Dans les condoléances, l'Algérie a été au moins républicaine et pas monarchiste. Le décès de la Mère du Président de la République a donné lieu à une cérémonie discrète, un enterrement presque humble et des expressions de soutien mesurées, du moins en public. Dans l'élan de cette mesure, même les oppositions, celles des humeurs, des médias ou des opposants, ont préféré la politesse, la compassion ou le silence. Dans les rédactions des journaux, le flottement entre le «people» et la prudence a été même très bref. On n'aimait pas le Bouteflikisme mais la douleur d'une perte n'est en rien Bouteflikienne, elle est simplement humaine.
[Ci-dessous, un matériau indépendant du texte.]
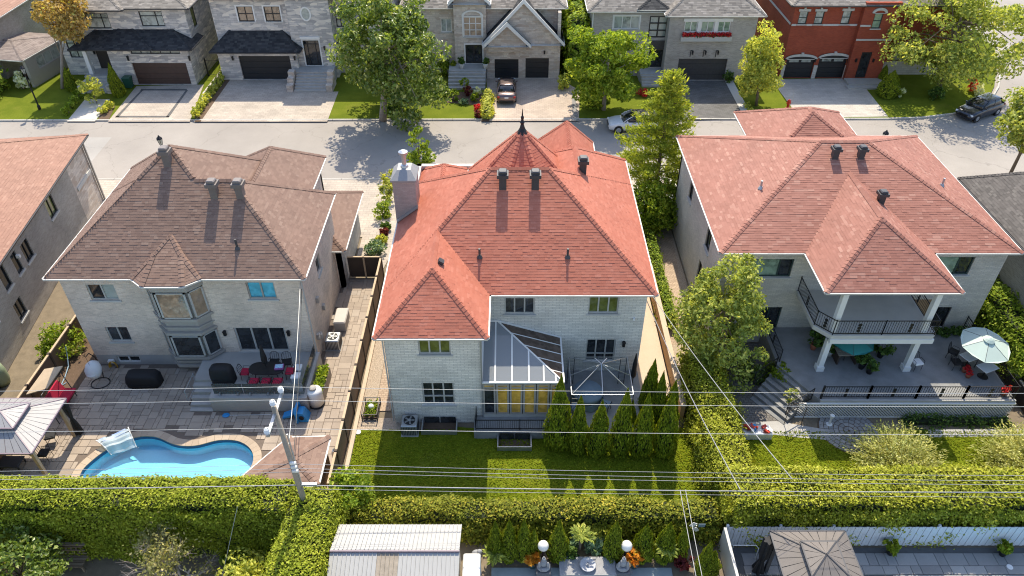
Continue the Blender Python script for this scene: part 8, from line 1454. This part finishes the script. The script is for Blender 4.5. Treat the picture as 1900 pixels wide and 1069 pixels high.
# ------------------------------------------------------------------ cars
def paint(name, col, metal=0.3):
    m, nt, b = nodes_of(name); b.inputs['Base Color'].default_value = (*col, 1); b.inputs['Roughness'].default_value = 0.28; b.inputs['Metallic'].default_value = metal; b.inputs['Coat Weight'].default_value = 0.8; b.inputs['Coat Roughness'].default_value = 0.05
    n = ramp(nt, noise(nt, 6, 2), 0.3, 0.7); lnk(nt, mixc(nt, n, sc_(col, 0.94), sc_(col, 1.05)), b.inputs['Base Color']); MATS[name] = m; return m
M('tail_red', (0.40, 0.01, 0.01), 0.3, 0.1); M('lamp_white', (0.70, 0.72, 0.75), 0.15, 0.05); M('chrome', (0.6, 0.6, 0.62), 0.15, 0.05, metal=0.9); CARGLASS = M_glass('car_glass', (0.010, 0.012, 0.015), 0.04, 0.9)
def car(name, label, loc, rz, col, L=4.6, W=1.84, H=1.45, suv=False, roofcol=None):
    t = thing(name, label, 'car', (0, 0, 0)); g_ = 0.19 if not suv else 0.24; hood = 0.98 if suv else 0.86; belt = 1.08 if suv else 0.93; tail = 1.12 if suv else 1.0
    st = [(-L / 2, 0.74, 0.42, tail - 0.30), (-L / 2 + 0.06, 0.86, 0.30, tail - 0.12), (-L / 2 + 0.35, 0.96, g_ + 0.02, tail), (-L * 0.3, 1.0, g_, belt + 0.02), (0, 1.0, g_, belt), (L * 0.22, 1.0, g_, hood + 0.04), (L * 0.36, 0.98, g_ + 0.01, hood - 0.03), (L / 2 - 0.22, 0.92, g_ + 0.04, hood - 0.14), (L / 2 - 0.05, 0.80, 0.32, hood - 0.27), (L / 2, 0.64, 0.42, hood - 0.38)]
    rings = []
    for x, w, zb, zt in st:
        hw = W / 2 * w; rings.append([(x, -hw * 0.86, zb), (x, -hw * 0.98, zb + 0.10), (x, -hw, (zb + zt) / 2 - 0.02), (x, -hw * 0.985, zt - 0.16), (x, -hw * 0.93, zt - 0.05), (x, -hw * 0.74, zt), (x, 0, zt + 0.025), (x, hw * 0.74, zt), (x, hw * 0.93, zt - 0.05), (x, hw * 0.985, zt - 0.16), (x, hw, (zb + zt) / 2 - 0.02), (x, hw * 0.98, zb + 0.10), (x, hw * 0.86, zb)])
    MB().loft(rings).build('body', col, t, True)
    xb0, xb1 = (-L / 2 + 0.28, L * 0.24) if suv else (-L / 2 + 0.75, L * 0.23); xt0, xt1 = (-L / 2 + 0.75, L * 0.05) if suv else (-L * 0.22, L * 0.06); wb, wt = W / 2 * 0.90, W / 2 * 0.68; zb = belt - 0.04
    gr = lambda x0, x1, w, z: [(x0, -w, z), (x0 + 0.2 * (x1 - x0), -w * 1.01, z), (x1 - 0.25 * (x1 - x0), -w * 1.01, z), (x1, -w * 0.92, z), (x1 + 0.08, 0, z), (x1, w * 0.92, z), (x1 - 0.25 * (x1 - x0), w * 1.01, z), (x0 + 0.2 * (x1 - x0), w * 1.01, z), (x0, w, z), (x0 - 0.06, 0, z)]
    MB().loft([gr(xb0, xb1, wb, zb), gr((xb0 + xt0) / 2 + (xt0 - xb0) * 0.1, (xb1 + xt1) / 2 + 0.06, (wb + wt) / 2 + 0.02, (zb + H) / 2), gr(xt0, xt1, wt, H - 0.05)]).build('windows', CARGLASS, t, True)
    MB().loft([gr(xt0 - 0.02, xt1 + 0.02, wt * 1.02, H - 0.055), gr(xt0 + 0.02, xt1 - 0.02, wt * 0.97, H - 0.01), gr(xt0 + 0.2, xt1 - 0.2, wt * 0.75, H + 0.012)]).build('roof', roofcol or col, t, True)
    pl = MB()
    for s in (-1, 1):
        for (xa, xc) in ((xb0 + 0.02, xt0 + 0.02), (xb1 - 0.02, xt1), ((xb0 + xb1) / 2 - 0.1, (xt0 + xt1) / 2 - 0.05)): pl.path([(xa, s * wb * 1.0, zb), ((xa + xc) / 2 + (0.03 if xa > 0 else -0.0), s * ((wb + wt) / 2 + 0.03), (zb + H) / 2), (xc, s * wt * 1.02, H - 0.05)], 0.035, 5)
    pl.build('pillars', col, t)
    R = 0.35 if suv else 0.32
    for sx in (-L * 0.305, L * 0.315):
        for s in (-1, 1):
            m_ = Matrix.Translation((sx, s * (W / 2 - 0.10), R)) @ Matrix.Rotation(math.pi / 2, 4, 'X'); w = MB().lathe([(R * 0.62, -0.11), (R * 0.95, -0.11), (R, -0.07), (R, 0.07), (R * 0.95, 0.115), (R * 0.62, 0.115)], n=20, mat=m_).build('wheel', MATS['rubber'], t); MB().lathe([(0.04, -0.118), (R * 0.6, -0.118), (R * 0.64, -0.1), (R * 0.64, 0.1), (R * 0.6, 0.118), (0.04, 0.118)], n=16, mat=m_).build('rim', MATS['galvanised'], w)
            m2 = Matrix.Translation((sx, s * (W / 2 * 0.985), R)) @ Matrix.Rotation(math.pi / 2, 4, 'X'); MB().lathe([(R * 1.18, -0.02), (R * 1.18, 0.02), (R * 1.0, 0.022)], n=20, mat=m2).build('wheel_arch', MATS['rubber'], t)
    for s in (-1, 1):
        MB().rbox(L / 2 - 0.16, s * W * 0.35, hood - 0.27, 0.16, 0.36, 0.12, -s * 0.45).build('headlight', MATS['lamp_white'], t); MB().rbox(-L / 2 + 0.07, s * W * 0.36, tail - 0.24, 0.10, 0.36, 0.14, s * 0.35).build('tail_light', MATS['tail_red'], t)
        MB().ell((L * 0.17, s * (W / 2 + 0.06), belt + 0.06), (0.09, 0.11, 0.07)).build('mirror', col, t); 
        for hx in (-0.15, -1.0): MB().box(L * 0.1 + hx - 0.09, L * 0.1 + hx + 0.09, s * W / 2 * 0.995 - 0.012, s * W / 2 * 0.995 + 0.012, belt - 0.14, belt - 0.11).build('door_handle', MATS['chrome'], t)
    MB().rbox(L / 2 - 0.03, 0, 0.58, 0.06, 0.85, 0.22).build('grille', MATS['black_metal'], t); MB().rbox(-L / 2 - 0.005, 0, 0.72, 0.02, 0.36, 0.14).build('number_plate', MATS['lamp_white'], t); MB().rbox(-L / 2 + 0.02, 0, 0.38, 0.1, 1.3, 0.14).build('rear_bumper', MATS['rubber'], t)
    return place(t, loc, rz)
x, y = gp(940, 178); car('parked_car', 'brown-grey sedan parked on the tan driveway, rear toward the street', (x, y + 0.3, 0.012), math.pi / 2, paint('brown_paint', (0.15, 0.11, 0.105), 0.6), 4.8, 1.85, 1.45)
x, y = gp(1174, 232, -0.1); car('parked_car', 'white crossover parked at the far kerb behind the pine', (x, KY1 - 1.25, -0.11), math.pi, paint('white_paint', (0.70, 0.71, 0.74), 0.0), 4.7, 1.86, 1.62, True, MATS['black_frame'])
(xf, yf), (xr, yr) = gp(1782, 226, -0.1), gp(1838, 207, -0.1); car('parked_car', 'dark navy crossover parked at the curved street corner', ((xf + xr) / 2 + 0.3, (yf + yr) / 2 + 0.35, -0.11), math.atan2(yf - yr, xf - xr) , paint('navy_paint', (0.02, 0.025, 0.04), 0.4), 4.7, 1.88, 1.64, True)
Pourquoi en parler puisqu'il s'agit d'un drame privé et tellement humain qui a provoqué la réaction d'une étrange discrétion solidaire en Algérie ? Parce qu'il y avait une crainte en l'air. Celle de voir ce pays endosser les habits d'une pleureuse professionnelle au lieu de se hausser à la hauteur des condoléances sincères. On l'a vu en Egypte, une autre monarchie arabe. Là, la perte du petit-fils de Moubarak a été convertie, malheureusement et ridiculement, en manifestation outrancière de servilité et de course à la visibilité. Des chaînes TV ont été «endeuillées», des personnalités se sont bousculées autour du cercueil «national», des TV publiques ont été mobilisées jusqu'à l'excès risible, des partis politiques et des institutions religieuses ou pas ont été forcés d'avoir des larmes aux yeux et l'enfant décédé a été momifié dans la posture d'un homme d'Etat ou du dauphin d'une monarchie familiale pharaoniquement sacrée. Cela s'est passé en Egypte mais pas seulement. Dans d'autres pays arabes revenus au confort de la Royauté après l'errance républicaine, on a cultivé ou démontré la même tendance d'amour pour les gaz hilarants.

Au vu de la tendance clientéliste des comités de soutien et du culte de la «Présidence» éclairée dont Bouteflikisme se nourrit comme d'une ferveur artificielle sans faille, on aurait pu craindre de voir ce pays se transformer en cortège funéraire sans fin, pendant des jours et des jours suite au décès de la mère de Bouteflika. Ce ne fut pas le cas et, pour le moment, l'usage marchand et politique des condoléances n'a pas été trop visible ni même possible apparemment. Les plus proches se sont contentés de la compassion dans la légère bousculade, le reste des Algériens s'est replié dans la sympathie traditionnelle face au deuil. La mort en Algérie est encore égalitaire et donc la compassion tout aussi «équitable», peut-être.